§ PROBLEM REQUIREMENTS: Copy the listing below line for line, starting at its first line and ending with the line that has "D = bpy.data;" in it. Add nothing.
╭─ SUPPLIED INFORMATION
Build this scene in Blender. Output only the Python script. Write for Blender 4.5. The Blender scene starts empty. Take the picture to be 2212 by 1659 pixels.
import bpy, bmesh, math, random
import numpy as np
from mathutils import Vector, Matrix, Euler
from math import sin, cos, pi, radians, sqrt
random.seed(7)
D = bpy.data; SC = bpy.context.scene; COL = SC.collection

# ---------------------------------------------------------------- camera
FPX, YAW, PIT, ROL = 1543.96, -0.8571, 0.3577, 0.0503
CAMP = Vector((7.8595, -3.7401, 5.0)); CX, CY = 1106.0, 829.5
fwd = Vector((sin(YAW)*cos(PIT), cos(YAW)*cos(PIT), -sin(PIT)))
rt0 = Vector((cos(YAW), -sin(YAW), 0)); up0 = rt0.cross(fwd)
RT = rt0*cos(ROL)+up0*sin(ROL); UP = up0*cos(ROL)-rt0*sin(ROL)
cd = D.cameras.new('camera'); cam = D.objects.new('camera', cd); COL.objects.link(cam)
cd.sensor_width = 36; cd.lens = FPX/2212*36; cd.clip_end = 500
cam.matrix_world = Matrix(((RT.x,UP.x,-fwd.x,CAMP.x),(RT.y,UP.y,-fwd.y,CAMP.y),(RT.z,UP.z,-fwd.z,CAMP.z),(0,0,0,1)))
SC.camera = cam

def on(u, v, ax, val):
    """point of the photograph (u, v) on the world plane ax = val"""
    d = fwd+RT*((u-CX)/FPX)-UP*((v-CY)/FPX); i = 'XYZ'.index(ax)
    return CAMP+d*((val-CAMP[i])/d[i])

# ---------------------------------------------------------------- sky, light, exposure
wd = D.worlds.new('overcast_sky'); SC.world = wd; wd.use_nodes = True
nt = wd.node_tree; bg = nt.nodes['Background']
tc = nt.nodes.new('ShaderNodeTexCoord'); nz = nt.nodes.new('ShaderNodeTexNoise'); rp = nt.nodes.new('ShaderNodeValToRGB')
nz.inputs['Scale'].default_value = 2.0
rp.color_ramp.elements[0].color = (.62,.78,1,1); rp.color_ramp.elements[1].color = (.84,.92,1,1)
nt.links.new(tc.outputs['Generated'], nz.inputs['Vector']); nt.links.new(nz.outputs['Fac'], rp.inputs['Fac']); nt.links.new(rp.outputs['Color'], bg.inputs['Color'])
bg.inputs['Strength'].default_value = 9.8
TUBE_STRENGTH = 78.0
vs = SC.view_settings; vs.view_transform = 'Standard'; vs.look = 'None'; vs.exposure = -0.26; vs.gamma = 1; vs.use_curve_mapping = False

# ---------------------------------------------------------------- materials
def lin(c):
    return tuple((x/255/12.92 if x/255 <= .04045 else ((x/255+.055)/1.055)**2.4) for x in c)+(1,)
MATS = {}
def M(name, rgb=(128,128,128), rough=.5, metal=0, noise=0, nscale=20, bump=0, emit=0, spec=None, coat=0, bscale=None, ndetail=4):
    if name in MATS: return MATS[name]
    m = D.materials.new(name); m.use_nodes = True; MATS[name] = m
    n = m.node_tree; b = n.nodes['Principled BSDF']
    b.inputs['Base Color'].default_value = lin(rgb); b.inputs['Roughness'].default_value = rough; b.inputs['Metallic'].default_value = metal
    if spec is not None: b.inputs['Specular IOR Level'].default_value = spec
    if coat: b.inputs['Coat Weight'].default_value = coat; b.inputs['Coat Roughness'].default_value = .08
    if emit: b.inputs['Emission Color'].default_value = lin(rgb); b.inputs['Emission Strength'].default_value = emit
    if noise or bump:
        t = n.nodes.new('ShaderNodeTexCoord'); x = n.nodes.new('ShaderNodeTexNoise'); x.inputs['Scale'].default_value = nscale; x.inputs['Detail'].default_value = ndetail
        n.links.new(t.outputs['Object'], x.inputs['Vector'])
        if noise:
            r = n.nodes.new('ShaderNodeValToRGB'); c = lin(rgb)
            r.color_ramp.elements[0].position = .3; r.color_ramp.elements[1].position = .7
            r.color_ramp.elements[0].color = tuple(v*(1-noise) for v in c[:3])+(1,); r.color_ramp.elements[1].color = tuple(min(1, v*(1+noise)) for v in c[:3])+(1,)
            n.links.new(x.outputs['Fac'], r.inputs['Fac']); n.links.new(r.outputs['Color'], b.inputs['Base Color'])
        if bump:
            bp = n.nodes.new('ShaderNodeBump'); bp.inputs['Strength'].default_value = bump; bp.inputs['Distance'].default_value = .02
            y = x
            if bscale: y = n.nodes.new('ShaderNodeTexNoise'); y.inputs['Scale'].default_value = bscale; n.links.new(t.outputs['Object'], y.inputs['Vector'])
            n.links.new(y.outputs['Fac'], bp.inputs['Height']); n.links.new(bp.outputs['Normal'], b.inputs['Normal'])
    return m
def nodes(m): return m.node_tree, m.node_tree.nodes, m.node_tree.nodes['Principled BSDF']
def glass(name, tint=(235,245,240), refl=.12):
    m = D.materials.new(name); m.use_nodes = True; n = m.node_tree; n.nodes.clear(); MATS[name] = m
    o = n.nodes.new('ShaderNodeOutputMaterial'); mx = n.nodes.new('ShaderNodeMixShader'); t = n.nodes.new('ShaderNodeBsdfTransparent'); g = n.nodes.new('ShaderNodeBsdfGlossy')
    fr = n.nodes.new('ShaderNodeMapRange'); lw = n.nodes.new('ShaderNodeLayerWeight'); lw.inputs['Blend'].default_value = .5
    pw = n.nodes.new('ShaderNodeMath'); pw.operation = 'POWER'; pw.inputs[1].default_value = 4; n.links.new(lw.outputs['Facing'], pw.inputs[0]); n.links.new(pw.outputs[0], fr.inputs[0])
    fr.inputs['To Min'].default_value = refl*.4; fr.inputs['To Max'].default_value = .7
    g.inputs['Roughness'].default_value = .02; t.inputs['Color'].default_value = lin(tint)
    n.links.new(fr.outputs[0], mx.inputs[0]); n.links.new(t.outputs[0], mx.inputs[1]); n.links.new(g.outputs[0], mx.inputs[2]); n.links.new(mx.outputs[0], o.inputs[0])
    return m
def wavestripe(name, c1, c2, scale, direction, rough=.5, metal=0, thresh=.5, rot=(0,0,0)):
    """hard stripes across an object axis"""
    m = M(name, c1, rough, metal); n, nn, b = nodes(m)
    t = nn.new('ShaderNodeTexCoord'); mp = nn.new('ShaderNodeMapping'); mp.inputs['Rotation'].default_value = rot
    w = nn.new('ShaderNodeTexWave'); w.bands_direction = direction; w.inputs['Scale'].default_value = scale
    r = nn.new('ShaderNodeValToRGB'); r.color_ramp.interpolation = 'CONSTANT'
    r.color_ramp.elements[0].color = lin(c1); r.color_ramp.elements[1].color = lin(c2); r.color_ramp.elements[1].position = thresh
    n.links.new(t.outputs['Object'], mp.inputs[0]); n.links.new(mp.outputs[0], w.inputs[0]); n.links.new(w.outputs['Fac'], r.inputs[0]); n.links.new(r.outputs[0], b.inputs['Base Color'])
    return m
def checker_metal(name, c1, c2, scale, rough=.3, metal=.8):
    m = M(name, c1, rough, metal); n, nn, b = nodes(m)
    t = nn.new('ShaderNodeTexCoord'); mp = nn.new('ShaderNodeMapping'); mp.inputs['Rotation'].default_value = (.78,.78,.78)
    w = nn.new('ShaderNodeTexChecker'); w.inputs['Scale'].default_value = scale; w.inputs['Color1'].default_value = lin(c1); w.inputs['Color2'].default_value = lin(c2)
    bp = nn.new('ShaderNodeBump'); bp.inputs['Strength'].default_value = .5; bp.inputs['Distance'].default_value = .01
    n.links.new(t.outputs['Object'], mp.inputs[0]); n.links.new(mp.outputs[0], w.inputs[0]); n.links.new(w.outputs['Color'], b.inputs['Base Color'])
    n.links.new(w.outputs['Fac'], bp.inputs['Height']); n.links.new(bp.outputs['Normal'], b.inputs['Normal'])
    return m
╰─
§ WORKED SOLUTION:
Build this scene in Blender. Output only the Python script. Write for Blender 4.5. The Blender scene starts empty. Take the picture to be 2212 by 1659 pixels.
import bpy, bmesh, math, random
import numpy as np
from mathutils import Vector, Matrix, Euler
from math import sin, cos, pi, radians, sqrt
random.seed(7)
D = bpy.data; SC = bpy.context.scene; COL = SC.collection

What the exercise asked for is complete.